Who Gets Your Yes: Finding Balance in Leadership

One of the greatest challenges we face as leaders is finding balance. At times it feels impossible splitting our time fairly between family and ministry. We struggle to view church and service as the overflow of what is going on inside our hearts instead of just doing our jobs. It’s just so hard not to say “yes.”

One trap many leaders fall into is saying “yes” too many times to too many people. We get used to fixing things and meeting people’s needs and eventually begin to think it is our job to rescue everyone who needs rescuing. We get asked to listen here, serve there, help them, teach that… and for some reason, we are compelled to always answer with a “yes.”

Even when we feel maxed out and overscheduled, we still find ourselves agreeing to do and help and be things that we don’t really even want to do. Something inside of us drives us to say “yes I can” and “of course I can help.”

This can be dangerous because a healthy leader CANNOT say yes to all the things.

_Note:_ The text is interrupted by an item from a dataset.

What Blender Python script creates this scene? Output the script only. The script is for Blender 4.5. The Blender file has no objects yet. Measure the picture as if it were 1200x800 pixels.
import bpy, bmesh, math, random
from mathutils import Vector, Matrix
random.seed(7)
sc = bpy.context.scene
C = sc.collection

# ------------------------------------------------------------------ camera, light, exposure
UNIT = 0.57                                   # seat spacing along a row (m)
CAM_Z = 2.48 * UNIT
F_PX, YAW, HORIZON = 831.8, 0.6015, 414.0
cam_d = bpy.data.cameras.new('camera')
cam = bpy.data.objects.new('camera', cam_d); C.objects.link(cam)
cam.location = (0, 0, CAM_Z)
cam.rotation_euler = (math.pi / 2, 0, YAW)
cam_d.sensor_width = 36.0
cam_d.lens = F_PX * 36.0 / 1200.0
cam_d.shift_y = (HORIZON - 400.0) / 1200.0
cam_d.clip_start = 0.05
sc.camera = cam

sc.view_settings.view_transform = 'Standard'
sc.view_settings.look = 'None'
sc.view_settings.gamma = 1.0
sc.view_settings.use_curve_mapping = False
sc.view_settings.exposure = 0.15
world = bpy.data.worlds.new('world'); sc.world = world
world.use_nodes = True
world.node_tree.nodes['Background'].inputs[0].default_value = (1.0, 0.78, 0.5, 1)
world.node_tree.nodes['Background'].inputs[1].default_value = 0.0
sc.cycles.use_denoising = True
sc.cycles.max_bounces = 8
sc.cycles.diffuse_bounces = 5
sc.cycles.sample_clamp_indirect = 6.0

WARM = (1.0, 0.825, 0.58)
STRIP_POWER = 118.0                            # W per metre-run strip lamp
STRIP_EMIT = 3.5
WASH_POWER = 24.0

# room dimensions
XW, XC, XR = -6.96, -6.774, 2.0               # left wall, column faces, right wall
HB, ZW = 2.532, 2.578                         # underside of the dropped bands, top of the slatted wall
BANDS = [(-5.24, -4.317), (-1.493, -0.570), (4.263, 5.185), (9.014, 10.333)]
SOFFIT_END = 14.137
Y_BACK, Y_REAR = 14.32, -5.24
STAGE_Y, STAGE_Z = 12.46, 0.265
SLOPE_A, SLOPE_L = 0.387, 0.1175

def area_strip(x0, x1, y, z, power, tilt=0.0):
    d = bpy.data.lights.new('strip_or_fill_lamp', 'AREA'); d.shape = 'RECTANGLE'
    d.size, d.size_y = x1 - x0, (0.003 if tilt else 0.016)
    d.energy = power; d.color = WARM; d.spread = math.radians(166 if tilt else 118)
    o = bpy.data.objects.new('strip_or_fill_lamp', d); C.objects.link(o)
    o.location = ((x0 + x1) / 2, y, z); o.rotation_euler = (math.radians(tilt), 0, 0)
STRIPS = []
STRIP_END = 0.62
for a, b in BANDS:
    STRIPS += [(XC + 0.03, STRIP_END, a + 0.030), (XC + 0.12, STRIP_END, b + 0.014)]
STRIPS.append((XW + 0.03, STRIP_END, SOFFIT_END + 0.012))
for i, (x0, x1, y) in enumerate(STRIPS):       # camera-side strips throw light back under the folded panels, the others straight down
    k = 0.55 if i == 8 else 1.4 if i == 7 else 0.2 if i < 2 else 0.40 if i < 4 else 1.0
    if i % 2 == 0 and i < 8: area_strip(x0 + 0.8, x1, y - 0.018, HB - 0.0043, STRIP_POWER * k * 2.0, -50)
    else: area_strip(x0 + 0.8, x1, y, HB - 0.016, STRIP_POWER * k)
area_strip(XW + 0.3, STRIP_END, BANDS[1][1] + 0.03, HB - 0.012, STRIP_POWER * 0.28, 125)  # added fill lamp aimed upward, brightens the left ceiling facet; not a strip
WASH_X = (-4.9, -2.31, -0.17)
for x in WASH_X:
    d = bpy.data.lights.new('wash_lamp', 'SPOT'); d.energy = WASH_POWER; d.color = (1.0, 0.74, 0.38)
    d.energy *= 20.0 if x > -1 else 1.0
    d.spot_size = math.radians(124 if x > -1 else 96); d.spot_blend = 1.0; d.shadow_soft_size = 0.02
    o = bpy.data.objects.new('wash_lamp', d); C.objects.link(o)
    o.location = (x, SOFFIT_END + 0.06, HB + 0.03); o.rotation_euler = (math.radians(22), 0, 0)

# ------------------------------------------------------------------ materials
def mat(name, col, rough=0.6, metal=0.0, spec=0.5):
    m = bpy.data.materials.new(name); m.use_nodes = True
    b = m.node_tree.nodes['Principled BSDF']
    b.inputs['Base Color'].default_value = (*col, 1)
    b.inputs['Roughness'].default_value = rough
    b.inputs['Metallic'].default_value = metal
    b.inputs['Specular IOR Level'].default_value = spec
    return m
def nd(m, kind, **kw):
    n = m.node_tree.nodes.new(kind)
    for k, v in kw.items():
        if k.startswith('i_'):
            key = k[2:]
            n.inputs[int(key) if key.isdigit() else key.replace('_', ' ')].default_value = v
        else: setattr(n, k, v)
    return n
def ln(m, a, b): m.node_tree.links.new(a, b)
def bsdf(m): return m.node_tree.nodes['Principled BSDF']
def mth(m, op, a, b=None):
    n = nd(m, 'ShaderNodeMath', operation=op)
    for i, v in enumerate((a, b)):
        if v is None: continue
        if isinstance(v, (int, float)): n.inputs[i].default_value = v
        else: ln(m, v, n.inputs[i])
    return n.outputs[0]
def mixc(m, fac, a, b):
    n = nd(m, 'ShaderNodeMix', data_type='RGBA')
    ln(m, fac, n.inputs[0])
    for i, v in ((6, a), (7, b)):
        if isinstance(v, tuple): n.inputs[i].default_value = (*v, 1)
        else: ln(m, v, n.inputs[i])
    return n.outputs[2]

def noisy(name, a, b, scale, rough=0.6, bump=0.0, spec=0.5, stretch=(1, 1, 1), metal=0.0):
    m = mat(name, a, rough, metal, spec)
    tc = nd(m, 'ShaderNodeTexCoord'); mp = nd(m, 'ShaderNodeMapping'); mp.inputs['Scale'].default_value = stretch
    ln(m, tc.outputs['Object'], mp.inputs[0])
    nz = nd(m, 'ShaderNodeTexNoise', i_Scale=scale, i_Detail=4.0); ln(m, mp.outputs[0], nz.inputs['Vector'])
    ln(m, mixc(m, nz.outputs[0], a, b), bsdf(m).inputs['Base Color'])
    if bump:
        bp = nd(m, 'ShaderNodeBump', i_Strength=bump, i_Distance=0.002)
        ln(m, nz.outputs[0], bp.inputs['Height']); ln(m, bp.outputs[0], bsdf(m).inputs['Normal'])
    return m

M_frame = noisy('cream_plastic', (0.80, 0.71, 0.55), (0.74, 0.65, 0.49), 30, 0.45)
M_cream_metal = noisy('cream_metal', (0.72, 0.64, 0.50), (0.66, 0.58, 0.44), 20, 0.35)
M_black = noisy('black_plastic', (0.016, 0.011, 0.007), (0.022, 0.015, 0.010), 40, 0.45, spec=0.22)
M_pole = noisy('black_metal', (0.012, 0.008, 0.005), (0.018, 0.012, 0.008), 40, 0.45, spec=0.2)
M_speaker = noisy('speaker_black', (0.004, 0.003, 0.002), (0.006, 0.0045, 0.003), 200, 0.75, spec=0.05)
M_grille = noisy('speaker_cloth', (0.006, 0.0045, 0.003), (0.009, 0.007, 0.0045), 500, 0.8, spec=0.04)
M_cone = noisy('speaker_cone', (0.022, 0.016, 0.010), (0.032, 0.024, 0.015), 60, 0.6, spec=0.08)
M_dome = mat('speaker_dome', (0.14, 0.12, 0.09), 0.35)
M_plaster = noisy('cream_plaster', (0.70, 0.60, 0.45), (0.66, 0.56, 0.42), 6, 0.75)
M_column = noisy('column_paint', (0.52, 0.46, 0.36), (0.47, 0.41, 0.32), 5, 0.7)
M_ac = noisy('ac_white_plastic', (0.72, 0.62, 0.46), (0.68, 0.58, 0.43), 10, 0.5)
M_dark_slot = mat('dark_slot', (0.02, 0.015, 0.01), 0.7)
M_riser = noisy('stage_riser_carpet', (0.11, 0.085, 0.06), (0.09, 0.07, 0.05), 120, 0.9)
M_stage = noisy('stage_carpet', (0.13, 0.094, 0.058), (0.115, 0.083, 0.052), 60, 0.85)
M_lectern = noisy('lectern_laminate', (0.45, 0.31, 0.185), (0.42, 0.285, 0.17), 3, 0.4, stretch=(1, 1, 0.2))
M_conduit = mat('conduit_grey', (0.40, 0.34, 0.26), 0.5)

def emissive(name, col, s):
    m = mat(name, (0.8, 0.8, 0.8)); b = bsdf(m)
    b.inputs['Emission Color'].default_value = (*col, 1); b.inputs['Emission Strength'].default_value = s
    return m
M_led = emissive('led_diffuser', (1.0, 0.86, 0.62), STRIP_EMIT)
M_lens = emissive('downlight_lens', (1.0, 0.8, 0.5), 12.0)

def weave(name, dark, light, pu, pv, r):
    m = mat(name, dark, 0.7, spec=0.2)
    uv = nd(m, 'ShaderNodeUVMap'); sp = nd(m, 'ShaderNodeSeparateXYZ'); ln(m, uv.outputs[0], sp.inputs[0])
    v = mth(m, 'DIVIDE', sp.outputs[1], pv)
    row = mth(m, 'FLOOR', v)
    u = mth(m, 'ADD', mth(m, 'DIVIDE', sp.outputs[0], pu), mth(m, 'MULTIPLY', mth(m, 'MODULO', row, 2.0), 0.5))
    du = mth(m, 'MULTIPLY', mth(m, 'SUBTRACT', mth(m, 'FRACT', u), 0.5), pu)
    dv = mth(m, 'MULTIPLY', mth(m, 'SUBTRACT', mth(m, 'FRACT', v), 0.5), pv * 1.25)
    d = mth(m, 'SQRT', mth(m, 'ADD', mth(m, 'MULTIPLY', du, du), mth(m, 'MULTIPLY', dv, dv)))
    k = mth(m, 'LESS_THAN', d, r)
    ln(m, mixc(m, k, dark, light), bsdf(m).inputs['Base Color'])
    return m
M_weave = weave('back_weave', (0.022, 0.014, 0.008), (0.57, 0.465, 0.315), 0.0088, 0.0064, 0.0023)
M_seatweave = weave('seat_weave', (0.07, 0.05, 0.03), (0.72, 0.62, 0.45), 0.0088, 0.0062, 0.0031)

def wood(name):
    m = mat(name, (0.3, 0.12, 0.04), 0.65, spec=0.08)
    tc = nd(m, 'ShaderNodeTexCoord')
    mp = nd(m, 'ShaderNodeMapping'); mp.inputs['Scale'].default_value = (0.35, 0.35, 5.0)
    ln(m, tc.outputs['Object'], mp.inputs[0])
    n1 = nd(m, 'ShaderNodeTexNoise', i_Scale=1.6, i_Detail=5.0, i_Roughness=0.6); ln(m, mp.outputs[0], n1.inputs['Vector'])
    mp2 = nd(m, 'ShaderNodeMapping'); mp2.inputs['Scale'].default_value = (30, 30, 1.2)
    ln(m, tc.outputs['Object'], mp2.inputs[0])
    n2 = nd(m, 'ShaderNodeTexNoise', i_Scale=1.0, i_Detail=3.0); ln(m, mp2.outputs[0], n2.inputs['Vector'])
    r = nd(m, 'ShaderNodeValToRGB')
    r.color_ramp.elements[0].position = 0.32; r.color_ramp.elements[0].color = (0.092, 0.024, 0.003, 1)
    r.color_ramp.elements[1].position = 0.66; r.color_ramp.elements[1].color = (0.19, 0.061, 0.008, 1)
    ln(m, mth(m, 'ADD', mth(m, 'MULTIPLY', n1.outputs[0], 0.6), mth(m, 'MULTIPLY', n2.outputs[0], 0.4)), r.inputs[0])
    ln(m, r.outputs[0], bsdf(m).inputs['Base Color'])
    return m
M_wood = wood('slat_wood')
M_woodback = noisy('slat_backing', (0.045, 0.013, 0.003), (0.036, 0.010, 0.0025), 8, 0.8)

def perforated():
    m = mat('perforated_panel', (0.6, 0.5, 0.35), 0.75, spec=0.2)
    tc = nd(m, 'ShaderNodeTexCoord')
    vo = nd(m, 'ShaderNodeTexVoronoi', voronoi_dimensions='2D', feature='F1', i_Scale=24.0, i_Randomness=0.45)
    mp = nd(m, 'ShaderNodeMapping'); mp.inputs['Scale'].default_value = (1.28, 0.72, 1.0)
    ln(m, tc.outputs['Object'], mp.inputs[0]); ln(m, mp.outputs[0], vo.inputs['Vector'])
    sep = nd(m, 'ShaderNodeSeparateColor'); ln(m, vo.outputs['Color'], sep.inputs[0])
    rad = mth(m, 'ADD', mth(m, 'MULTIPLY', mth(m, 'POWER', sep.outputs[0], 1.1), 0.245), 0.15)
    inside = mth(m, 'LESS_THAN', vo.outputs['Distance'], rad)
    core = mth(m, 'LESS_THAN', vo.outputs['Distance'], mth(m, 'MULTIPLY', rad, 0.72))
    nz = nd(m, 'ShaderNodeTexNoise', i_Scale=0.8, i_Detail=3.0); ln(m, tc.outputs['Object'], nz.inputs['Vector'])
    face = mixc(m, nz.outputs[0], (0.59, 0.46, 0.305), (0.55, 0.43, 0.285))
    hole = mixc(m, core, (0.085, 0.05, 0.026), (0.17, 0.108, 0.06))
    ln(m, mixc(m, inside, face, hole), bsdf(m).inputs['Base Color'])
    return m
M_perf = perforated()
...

There need to be as many “no’s” as there are “yeses.”

There are a few things to consider that will help you make a wise decision when you find yourself about to say “yes” again.
  • Is your “yes” following your priorities? When we have established priorities that are non-negotiables, it helps us evaluate the importance of what we are being asked to do. If it lines up with the 3 or 4 things you are committed to investing in and building on, then it is a positive yes. But if it doesn’t align with these, then you really need to consider the next question.
  • Does this “yes” tell the most important people in your life “no”? If you say yes to this new commitment, will it take away from the other people and things that you have established as your priorities? If this new commitment will create a conflict with time or scheduling when it comes to your priorities, then you really need to take some time to consider the third question.
  • What else are you going to say “no” to if you say “yes”? If your new “yes” creates conflict in your schedule or priorities, but you still feel compelled to say “yes,” then you may need to say “no” to something else you are already investing in to make room for this new commitment. The reality is we all only have so much time in a day. We get to choose how we spend that time. So if this “yes” is one that you decide is worth it, don’t allow your schedule to become out of control. Decide one thing you can stop doing or drop as a commitment. This way you have the time and energy for this new objective. And then finally you should consider the last question.
  • Are you saying “yes” out of obligation to people or obedience to God? This is where you examine your heart and intentions. Check to make sure you aren’t trying to please other people. Ask the Lord to confirm to you that this is indeed a “yes” he wants from you. The last thing you want to do is have your calendar full of obligations that feed your ego but not your soul.

This issue is one ALL leaders face during different seasons. It’s something you will need to constantly evaluate and wrestle through. You want to feel confidence and peace about the things you are investing your time and energy into, and these 4 questions will help you do just that.

What do you need to say “no” to in order to say “yes” to something new?